Благодаря Дрезденской галерее я впервые соприкоснулся с так называемым «высшим, не подвластным времени искусством». Я гулял средь шедевров, как американский турист, счастливый невежа с каталогом и блокнотом в руке.
Мы убеждены в том, что если нам хочется понять законы совершенства в великих картинах, разгадать тайные послания бессмертных мастеров, то без специального образования не обойтись. Но я полагаю, что те, кто предварительно изучил историю искусств, труднее постигают — либо вообще не постигают — смысл таинства, не испытывают того удивления, с которым неискушенный встречает красоту. Он воспринимает ее не своим подкованным разумом, а самыми что ни на есть первичными чувствами, инстинктами, той мерой любви к прекрасному, что дана ему Богом. Это и есть настоящий экстаз. Он не подтверждает тебя прежнего. А открывает заново. Только так я могу объяснить себе слова «блаженны нищие духом». И именно таким блаженным был я, кружащий по залам божественного дворца. Я был настолько ошеломлен, что натолкнулся на какого-то художника, старательно копирующего мою старую знакомую — «Сикстинскую мадонну» Рафаэля для еще одного Торбова. Я извинился. И присел на скамью, чтобы прийти в себя. Тогда я думал вот о чем: а разве не живем мы внутри бледной копии жизни, внутри весьма посредственной ее репродукции? А настоящая жизнь, оригинал, хранится в каком-нибудь парадном дворце, в музее. Ее можно увидеть по воскресеньям, когда вход бесплатный. Но тогда там полно туристов…
После Дрездена в наших планах значился Веймар. Старая гостиница. Пуховые одеяла. Из окон виден памятник Гёте и Шиллеру. Богач и бедняк. Больной и здоровый. Мудрец и безумец. (Хм, это в равной степени подходит им обоим.) А лавровый венок один на двоих. Поэтому они не увенчаны им — он плавает перед ними, как спасательный круг. Один из них уже схватился за него, а второй — то ли да, то ли нет… Мне не видно, потому что наступают сумерки. И гостиничный номер наполняется духами, лесными царями и валькириями. Лишь на туалетном столике все еще светятся фарфоровый кувшин и фарфоровый тазик — милые приветы от Понтия Пилата.

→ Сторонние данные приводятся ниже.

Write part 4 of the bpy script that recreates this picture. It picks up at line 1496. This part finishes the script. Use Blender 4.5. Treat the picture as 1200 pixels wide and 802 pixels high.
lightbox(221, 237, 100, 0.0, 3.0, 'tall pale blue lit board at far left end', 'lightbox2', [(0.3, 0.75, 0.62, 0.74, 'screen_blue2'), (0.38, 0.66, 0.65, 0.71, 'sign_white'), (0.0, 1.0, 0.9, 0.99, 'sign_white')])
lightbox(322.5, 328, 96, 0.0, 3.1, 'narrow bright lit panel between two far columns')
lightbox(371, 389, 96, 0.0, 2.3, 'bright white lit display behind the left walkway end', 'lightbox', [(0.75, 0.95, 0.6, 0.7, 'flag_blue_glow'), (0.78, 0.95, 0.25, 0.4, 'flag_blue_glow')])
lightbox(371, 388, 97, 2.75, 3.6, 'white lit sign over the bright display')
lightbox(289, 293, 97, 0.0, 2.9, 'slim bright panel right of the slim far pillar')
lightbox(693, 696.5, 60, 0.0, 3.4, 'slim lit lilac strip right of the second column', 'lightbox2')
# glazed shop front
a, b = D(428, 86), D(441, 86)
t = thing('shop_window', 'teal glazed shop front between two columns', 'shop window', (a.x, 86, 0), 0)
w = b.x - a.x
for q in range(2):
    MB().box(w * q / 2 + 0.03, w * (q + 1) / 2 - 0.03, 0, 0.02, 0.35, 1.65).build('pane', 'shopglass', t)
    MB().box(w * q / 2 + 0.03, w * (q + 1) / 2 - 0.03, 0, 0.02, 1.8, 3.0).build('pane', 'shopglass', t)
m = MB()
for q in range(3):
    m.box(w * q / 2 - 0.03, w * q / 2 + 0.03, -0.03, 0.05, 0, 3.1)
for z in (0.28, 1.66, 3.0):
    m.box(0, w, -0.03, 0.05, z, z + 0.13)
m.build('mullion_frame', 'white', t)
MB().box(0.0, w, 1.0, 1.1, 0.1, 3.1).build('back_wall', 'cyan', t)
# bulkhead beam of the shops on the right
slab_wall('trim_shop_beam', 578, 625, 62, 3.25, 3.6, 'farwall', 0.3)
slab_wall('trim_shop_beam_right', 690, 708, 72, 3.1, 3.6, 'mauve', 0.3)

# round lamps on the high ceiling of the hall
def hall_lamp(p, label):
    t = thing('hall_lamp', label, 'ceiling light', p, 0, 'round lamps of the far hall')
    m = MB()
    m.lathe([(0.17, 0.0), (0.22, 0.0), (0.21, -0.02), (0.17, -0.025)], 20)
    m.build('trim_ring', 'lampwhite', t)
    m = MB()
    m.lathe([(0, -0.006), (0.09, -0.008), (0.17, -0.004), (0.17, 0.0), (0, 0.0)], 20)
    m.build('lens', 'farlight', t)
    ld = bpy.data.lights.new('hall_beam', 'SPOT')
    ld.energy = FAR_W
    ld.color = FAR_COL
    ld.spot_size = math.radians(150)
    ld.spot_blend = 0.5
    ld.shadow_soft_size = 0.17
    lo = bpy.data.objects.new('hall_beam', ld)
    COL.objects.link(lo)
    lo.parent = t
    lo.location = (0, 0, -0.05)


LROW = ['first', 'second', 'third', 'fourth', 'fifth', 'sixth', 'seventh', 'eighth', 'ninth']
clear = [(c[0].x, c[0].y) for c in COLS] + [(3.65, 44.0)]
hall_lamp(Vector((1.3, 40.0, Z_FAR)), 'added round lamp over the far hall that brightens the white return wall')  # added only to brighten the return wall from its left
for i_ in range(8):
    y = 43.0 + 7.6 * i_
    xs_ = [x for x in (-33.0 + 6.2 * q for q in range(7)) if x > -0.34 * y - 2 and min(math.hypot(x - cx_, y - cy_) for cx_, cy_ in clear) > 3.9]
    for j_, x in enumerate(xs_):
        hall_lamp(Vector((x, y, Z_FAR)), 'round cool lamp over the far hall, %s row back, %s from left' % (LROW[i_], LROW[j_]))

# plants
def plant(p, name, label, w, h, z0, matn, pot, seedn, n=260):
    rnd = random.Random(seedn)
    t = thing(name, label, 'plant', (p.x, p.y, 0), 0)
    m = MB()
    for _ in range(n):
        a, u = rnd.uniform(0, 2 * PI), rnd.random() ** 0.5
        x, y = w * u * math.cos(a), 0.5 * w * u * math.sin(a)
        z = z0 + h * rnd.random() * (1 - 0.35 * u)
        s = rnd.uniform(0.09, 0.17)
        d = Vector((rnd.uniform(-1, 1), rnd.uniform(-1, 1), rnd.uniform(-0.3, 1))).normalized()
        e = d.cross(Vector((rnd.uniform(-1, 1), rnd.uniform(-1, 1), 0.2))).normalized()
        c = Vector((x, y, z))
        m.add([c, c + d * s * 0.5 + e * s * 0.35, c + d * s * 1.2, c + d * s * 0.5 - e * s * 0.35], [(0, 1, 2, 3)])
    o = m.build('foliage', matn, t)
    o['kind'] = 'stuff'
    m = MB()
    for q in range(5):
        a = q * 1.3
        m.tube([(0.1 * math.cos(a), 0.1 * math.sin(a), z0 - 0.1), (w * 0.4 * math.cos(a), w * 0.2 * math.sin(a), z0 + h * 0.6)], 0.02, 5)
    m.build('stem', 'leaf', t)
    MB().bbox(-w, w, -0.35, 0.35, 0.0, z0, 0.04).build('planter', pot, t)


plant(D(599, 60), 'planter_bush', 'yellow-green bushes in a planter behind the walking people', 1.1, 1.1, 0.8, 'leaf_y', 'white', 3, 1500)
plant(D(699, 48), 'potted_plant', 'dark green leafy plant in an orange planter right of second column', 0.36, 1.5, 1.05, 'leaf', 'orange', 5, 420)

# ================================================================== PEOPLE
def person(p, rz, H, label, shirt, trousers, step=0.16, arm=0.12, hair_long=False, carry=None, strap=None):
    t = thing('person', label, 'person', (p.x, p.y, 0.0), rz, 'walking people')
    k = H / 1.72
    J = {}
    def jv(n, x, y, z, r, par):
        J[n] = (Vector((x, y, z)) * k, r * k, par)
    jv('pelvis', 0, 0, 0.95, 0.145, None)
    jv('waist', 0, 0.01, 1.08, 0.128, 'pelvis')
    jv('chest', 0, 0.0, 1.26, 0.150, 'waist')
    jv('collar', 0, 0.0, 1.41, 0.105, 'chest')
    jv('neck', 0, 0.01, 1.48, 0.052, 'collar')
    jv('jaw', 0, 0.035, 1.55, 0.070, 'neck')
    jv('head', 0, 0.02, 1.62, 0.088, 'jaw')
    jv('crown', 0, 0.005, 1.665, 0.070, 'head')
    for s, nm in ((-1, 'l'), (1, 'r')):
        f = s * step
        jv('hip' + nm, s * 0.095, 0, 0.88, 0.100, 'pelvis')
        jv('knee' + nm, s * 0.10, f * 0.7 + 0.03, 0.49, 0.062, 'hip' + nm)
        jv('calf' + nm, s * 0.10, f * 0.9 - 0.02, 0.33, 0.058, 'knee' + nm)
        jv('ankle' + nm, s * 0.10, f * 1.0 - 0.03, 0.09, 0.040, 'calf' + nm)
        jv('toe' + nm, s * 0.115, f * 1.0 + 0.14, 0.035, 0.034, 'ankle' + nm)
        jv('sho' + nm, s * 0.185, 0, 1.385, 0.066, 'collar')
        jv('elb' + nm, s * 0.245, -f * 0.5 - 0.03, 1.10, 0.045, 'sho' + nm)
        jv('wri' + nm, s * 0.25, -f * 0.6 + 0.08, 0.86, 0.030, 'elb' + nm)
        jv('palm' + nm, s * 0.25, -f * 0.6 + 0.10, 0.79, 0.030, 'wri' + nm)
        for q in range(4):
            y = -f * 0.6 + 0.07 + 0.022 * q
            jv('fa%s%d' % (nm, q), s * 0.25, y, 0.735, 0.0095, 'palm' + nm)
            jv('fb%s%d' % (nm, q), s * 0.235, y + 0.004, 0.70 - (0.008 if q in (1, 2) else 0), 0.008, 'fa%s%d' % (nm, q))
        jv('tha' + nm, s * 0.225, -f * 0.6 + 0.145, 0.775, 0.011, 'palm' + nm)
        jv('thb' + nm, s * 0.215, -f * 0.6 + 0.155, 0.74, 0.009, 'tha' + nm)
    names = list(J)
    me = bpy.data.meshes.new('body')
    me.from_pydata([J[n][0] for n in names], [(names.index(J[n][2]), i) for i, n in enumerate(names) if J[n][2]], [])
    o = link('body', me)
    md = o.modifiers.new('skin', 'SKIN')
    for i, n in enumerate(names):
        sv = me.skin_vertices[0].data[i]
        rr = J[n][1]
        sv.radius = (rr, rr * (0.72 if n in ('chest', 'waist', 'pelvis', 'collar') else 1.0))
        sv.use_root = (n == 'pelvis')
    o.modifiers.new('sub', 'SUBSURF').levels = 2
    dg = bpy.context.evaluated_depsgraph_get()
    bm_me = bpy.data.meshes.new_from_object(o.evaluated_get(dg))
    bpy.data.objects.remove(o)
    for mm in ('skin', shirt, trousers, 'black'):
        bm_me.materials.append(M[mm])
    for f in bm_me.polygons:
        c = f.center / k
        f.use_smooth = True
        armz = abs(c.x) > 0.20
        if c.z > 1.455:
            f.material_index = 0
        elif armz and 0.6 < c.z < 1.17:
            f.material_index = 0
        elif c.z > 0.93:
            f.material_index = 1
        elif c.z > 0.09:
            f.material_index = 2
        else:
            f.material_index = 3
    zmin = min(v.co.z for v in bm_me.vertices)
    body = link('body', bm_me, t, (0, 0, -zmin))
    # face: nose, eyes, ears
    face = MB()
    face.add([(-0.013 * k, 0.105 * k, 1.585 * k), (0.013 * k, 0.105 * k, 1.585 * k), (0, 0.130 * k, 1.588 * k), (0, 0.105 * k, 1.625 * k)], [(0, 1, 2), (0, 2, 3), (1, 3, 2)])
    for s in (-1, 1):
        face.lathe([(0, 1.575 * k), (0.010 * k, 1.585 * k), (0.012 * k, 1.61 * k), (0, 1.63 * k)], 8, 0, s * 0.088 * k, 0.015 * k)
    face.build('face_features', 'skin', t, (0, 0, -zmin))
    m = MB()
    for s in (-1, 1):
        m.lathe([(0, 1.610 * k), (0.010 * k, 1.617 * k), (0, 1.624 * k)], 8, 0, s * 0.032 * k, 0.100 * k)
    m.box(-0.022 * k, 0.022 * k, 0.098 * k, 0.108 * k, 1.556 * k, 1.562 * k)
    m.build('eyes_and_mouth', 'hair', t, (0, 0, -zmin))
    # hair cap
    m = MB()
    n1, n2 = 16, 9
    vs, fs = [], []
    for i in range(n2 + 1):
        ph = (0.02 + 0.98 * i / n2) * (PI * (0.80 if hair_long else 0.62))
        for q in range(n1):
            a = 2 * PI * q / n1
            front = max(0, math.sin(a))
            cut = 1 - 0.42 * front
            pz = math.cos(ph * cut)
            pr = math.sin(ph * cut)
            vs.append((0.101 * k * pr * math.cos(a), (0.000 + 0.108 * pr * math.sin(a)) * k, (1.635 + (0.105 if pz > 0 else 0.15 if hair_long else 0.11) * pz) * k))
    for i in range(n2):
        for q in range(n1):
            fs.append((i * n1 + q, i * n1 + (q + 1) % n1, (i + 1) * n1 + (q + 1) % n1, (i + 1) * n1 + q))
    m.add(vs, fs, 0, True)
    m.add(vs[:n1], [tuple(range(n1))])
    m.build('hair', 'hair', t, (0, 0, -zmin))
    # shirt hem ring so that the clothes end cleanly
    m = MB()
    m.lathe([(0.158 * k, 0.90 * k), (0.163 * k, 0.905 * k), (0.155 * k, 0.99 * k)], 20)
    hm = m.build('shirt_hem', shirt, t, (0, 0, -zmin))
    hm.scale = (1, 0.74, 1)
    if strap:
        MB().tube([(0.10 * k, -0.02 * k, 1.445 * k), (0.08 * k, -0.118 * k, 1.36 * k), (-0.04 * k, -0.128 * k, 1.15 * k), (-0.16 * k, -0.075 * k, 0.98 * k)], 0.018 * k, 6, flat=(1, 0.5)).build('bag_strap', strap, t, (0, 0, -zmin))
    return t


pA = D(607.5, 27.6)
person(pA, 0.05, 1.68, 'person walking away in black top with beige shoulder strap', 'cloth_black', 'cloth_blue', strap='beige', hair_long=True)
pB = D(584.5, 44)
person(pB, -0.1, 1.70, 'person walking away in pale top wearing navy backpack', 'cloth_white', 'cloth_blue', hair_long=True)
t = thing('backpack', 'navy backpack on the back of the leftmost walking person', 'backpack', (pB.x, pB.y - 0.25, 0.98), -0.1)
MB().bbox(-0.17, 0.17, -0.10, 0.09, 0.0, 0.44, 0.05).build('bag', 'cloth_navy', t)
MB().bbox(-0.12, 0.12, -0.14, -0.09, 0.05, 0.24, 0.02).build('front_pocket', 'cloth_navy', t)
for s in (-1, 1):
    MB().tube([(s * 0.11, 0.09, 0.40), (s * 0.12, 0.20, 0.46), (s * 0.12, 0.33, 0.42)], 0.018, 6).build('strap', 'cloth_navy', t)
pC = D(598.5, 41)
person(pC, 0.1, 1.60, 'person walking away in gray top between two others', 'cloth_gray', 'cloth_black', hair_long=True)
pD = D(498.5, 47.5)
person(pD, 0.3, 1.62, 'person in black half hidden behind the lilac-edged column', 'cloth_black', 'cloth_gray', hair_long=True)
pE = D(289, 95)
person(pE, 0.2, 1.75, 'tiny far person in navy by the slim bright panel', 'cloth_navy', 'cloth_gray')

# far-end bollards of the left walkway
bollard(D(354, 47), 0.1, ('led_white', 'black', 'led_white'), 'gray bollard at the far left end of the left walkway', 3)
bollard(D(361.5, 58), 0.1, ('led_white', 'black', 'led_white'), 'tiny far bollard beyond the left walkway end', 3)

В маленьком музее Шиллера нам показали, как бедный и больной поэт изо всех сил пытался создать видимость некоего аристократического комфорта. В этот момент Шиллер сделался мне ближе. А во дворце Гёте в стеклянной витрине блестела его канцлерская ливрея, увешанная орденами. Для каждой его любовницы (а их было немало) роскошно обставлялась отдельная спальня (недавно какой-то идиот заподозрил Гёте в гомосексуализме). А его комната так и осталась по-спартански строгой, почти голой. Грубое одеяло. И конторка, за которой Гёте писал, стоя босиком.